Zusammen mit Herrn Tetens, Professor für theoretische Philosophie an der freien Universität Berlin, glaubt Herr Flammang, dass es im Gegensatz zum Materialismus vernünftiger ist, „Theist zu sein und auf Gott als Erlöser zu hoffen und zu vertrauen“.
Wörter wie „Erlöser“, „hoffen“, „vertrauen“ klingen eher bieder aus dem Munde eines theoretischen Philosophen.

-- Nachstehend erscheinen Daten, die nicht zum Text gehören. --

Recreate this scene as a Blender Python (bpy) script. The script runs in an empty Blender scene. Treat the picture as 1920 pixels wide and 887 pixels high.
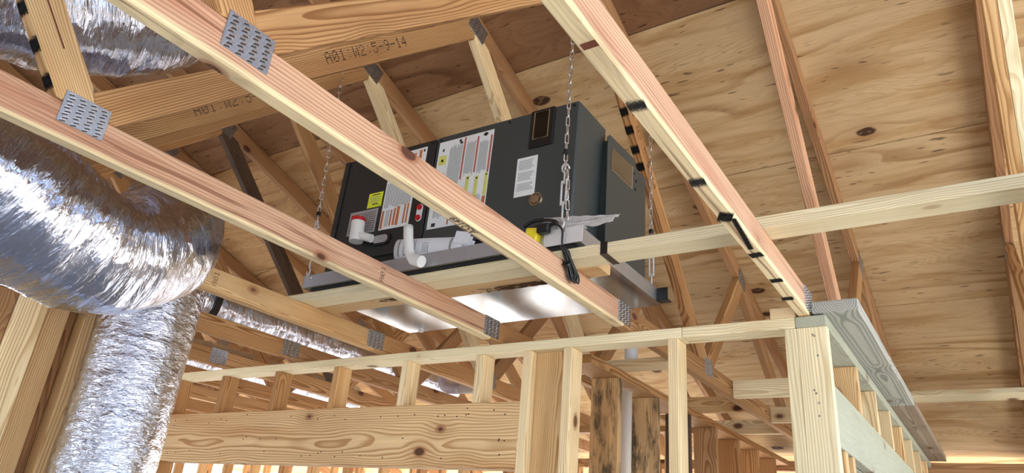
import bpy, bmesh, math, random
from mathutils import Vector, Matrix, noise
random.seed(7)
S = bpy.context.scene
COL = S.collection
CZ = 1.70                                   # eye height above the slab


def V(x, y, z):
    return Vector((x, y, z + CZ))


# ------------------------------------------------------------------ camera
cam_d = bpy.data.cameras.new('camera')
cam_d.sensor_width = 36.0
cam_d.lens = 1307.5 / 1920 * 36
cam_d.clip_start = 0.02
cam = bpy.data.objects.new('camera', cam_d)
COL.objects.link(cam)
_a, _b, _g = math.radians(35.121), math.radians(23.491), math.radians(5.033)
_f = Vector((-math.sin(_a) * math.cos(_b), math.cos(_a) * math.cos(_b), math.sin(_b)))
_r0 = Vector((math.cos(_a), math.sin(_a), 0))
_u0 = _r0.cross(_f)
_r = math.cos(_g) * _r0 + math.sin(_g) * _u0
_u = -math.sin(_g) * _r0 + math.cos(_g) * _u0
cam.matrix_world = Matrix(((_r.x, _u.x, -_f.x, 0), (_r.y, _u.y, -_f.y, 0), (_r.z, _u.z, -_f.z, CZ), (0, 0, 0, 1)))
S.camera = cam

# ------------------------------------------------------------------ world, sun, exposure
world = bpy.data.worlds.new('World')
S.world = world
world.use_nodes = True
wn = world.node_tree
bg = wn.nodes['Background']
sky = wn.nodes.new('ShaderNodeTexSky')
sky.sky_type = 'NISHITA'
sky.sun_disc = False
sky.sun_elevation = math.radians(48)
sky.sun_rotation = math.radians(15)
sky.air_density = 1.0
sky.dust_density = 2.5
wmx = wn.nodes.new('ShaderNodeMix')
wmx.data_type = 'RGBA'
wmx.blend_type = 'MULTIPLY'
wmx.inputs[0].default_value = 1.0
wmx.inputs[7].default_value = (0.96, 0.98, 1.0, 1)
wn.links.new(sky.outputs[0], wmx.inputs[6])
wn.links.new(wmx.outputs[2], bg.inputs[0])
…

Trotzdem könnte es interessant werden, im luxemburgischen Werteunterricht über einen Gott zu diskutieren, der aus dem Komparativ von „vernünftig“ gestampft wurde. Wenn es wahr ist, dass im Rahmenplan des neuen Werteunterrichts das Wort „Gott“ nicht vorkommt, so zeugt das nur von Unmündigkeit. Die Idee von Gott hat unsere Geschichte während zweitausend Jahren geprägt. Sie nicht zu erwähnen ist lächerlich. Ein in solcher Manier zensierter Werteunterricht wäre gleich am besten tot geboren. Andererseits braucht Herr Flammang dem wertvollen Religionsunterricht nicht nachzutrauern. Als Sechsjähriger saß ich dem Kaplan hilflos gegenüber ausgeliefert.
Ein ethischer Philosophieprofessor, der seinen Schüler denken lehrt, ist das Beste, was Letzterem im Leben widerfahren kann. Nichts und niemand hindert ihn daran, später die Annahme Gottes zu machen, aus persönlicher Überlegung heraus.
Solange es Menschen gibt, wird es die Idee Gottes geben.
Trotzdem wäre es etwas überheblich, jene, die ohne seinen Trost und Hoffnung auf Erlösung auskommen, als unvernünftig anzusehen.